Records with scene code

# # #

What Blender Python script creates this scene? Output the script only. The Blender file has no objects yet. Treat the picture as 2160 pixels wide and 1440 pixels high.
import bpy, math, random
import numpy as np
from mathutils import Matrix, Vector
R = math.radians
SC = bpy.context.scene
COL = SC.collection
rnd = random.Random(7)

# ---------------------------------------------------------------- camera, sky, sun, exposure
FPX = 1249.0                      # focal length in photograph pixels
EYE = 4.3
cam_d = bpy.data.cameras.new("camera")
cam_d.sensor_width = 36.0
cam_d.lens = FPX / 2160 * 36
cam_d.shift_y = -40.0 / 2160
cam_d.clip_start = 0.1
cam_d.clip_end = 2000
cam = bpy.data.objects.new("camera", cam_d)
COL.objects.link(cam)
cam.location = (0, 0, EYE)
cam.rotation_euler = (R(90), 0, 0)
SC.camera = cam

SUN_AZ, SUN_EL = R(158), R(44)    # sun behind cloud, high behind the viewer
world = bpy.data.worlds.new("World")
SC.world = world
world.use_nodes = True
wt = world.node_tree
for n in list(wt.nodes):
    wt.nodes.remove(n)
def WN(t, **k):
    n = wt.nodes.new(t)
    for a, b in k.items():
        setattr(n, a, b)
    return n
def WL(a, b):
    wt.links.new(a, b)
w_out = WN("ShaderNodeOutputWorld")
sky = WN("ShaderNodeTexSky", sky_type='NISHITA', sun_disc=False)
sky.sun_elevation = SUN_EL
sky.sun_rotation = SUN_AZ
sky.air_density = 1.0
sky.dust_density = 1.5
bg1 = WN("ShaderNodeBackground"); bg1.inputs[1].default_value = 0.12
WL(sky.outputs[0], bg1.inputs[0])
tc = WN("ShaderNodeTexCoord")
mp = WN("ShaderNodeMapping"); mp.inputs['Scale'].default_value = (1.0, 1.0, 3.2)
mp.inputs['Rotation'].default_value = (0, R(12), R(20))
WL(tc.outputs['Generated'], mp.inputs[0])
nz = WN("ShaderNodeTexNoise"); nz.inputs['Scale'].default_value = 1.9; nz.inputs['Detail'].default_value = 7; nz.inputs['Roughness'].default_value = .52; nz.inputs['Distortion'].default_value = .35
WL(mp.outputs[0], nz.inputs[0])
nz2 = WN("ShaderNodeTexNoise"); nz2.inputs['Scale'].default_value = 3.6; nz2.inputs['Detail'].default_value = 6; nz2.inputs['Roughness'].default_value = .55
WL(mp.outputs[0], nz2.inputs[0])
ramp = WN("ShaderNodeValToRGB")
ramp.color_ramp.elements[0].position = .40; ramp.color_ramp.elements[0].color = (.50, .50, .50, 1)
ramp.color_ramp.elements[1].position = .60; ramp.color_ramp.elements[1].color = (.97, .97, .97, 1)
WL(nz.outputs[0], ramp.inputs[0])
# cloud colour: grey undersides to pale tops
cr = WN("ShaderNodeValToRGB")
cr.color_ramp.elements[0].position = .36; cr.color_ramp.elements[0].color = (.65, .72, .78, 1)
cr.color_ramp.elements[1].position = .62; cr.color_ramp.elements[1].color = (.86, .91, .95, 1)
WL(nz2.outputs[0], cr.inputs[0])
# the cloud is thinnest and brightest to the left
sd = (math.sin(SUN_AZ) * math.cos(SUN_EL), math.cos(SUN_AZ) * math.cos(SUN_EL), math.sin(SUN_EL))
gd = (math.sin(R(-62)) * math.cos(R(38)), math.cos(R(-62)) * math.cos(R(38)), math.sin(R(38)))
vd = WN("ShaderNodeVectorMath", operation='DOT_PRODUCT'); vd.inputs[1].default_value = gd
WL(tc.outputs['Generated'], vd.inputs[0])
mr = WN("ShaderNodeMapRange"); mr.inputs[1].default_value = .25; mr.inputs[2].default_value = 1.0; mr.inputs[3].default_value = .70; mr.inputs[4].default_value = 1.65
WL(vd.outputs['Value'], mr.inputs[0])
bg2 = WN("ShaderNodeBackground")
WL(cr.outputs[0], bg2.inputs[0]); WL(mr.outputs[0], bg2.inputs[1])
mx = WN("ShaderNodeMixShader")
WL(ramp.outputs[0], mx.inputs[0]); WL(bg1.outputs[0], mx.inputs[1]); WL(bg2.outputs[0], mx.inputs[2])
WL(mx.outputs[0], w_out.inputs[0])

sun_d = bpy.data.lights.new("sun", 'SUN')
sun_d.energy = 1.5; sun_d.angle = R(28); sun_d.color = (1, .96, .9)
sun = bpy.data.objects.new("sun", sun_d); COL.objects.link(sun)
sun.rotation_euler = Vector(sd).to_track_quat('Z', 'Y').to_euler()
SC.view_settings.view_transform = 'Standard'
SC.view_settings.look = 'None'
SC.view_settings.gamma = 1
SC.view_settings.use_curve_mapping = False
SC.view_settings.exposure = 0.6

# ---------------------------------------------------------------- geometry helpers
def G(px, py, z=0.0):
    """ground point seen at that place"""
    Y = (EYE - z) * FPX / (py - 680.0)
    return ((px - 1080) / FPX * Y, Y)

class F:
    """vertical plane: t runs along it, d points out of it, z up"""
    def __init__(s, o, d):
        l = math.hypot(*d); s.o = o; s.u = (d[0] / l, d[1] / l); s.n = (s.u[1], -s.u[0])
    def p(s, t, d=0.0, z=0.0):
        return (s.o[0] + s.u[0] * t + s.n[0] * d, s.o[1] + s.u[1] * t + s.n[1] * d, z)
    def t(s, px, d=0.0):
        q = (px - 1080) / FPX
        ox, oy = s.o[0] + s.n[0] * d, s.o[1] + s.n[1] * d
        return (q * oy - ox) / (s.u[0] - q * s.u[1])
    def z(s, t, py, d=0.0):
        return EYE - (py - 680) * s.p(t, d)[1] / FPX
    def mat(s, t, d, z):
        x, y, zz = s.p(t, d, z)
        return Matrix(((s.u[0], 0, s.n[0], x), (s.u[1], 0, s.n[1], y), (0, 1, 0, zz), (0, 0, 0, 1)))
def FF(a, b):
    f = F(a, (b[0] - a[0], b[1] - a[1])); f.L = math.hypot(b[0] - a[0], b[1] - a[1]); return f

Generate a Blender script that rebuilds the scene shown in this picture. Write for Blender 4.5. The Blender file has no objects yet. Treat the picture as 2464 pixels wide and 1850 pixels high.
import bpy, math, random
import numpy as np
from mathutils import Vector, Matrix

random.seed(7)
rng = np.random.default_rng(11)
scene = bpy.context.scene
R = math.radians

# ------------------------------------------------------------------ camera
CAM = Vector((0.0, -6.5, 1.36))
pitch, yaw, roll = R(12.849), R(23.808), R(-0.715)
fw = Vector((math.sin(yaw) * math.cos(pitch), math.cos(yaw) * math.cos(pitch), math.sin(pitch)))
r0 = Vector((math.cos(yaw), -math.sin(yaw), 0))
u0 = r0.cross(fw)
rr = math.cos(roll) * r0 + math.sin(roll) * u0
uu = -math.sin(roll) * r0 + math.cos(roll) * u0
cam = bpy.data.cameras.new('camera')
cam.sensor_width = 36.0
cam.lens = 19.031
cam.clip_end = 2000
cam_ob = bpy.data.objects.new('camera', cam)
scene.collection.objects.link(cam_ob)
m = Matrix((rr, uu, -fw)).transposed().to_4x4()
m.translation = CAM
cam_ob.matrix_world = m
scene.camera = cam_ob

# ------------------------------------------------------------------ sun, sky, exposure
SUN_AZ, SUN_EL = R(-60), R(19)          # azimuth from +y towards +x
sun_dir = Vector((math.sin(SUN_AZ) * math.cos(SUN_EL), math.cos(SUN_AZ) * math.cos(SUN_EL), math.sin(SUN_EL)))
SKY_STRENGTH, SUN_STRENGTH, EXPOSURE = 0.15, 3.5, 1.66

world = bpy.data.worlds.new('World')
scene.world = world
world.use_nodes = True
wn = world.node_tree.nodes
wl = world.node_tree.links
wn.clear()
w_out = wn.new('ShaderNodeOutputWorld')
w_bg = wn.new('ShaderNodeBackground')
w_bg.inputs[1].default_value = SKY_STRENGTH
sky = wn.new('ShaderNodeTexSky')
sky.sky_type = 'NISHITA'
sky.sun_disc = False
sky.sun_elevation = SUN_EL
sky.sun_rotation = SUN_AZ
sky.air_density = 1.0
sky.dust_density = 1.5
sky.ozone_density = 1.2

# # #

EXERCISE DIRECTIONS. Provide an exact reproduction of only those lines that start at the line containing "Generate a Blender" and end at the line containing "scene.camera = cam_ob", inclusive.

WRITTEN SOLUTION.
Generate a Blender script that rebuilds the scene shown in this picture. Write for Blender 4.5. The Blender file has no objects yet. Treat the picture as 2464 pixels wide and 1850 pixels high.
import bpy, math, random
import numpy as np
from mathutils import Vector, Matrix

random.seed(7)
rng = np.random.default_rng(11)
scene = bpy.context.scene
R = math.radians

# ------------------------------------------------------------------ camera
CAM = Vector((0.0, -6.5, 1.36))
pitch, yaw, roll = R(12.849), R(23.808), R(-0.715)
fw = Vector((math.sin(yaw) * math.cos(pitch), math.cos(yaw) * math.cos(pitch), math.sin(pitch)))
r0 = Vector((math.cos(yaw), -math.sin(yaw), 0))
u0 = r0.cross(fw)
rr = math.cos(roll) * r0 + math.sin(roll) * u0
uu = -math.sin(roll) * r0 + math.cos(roll) * u0
cam = bpy.data.cameras.new('camera')
cam.sensor_width = 36.0
cam.lens = 19.031
cam.clip_end = 2000
cam_ob = bpy.data.objects.new('camera', cam)
scene.collection.objects.link(cam_ob)
m = Matrix((rr, uu, -fw)).transposed().to_4x4()
m.translation = CAM
cam_ob.matrix_world = m
scene.camera = cam_ob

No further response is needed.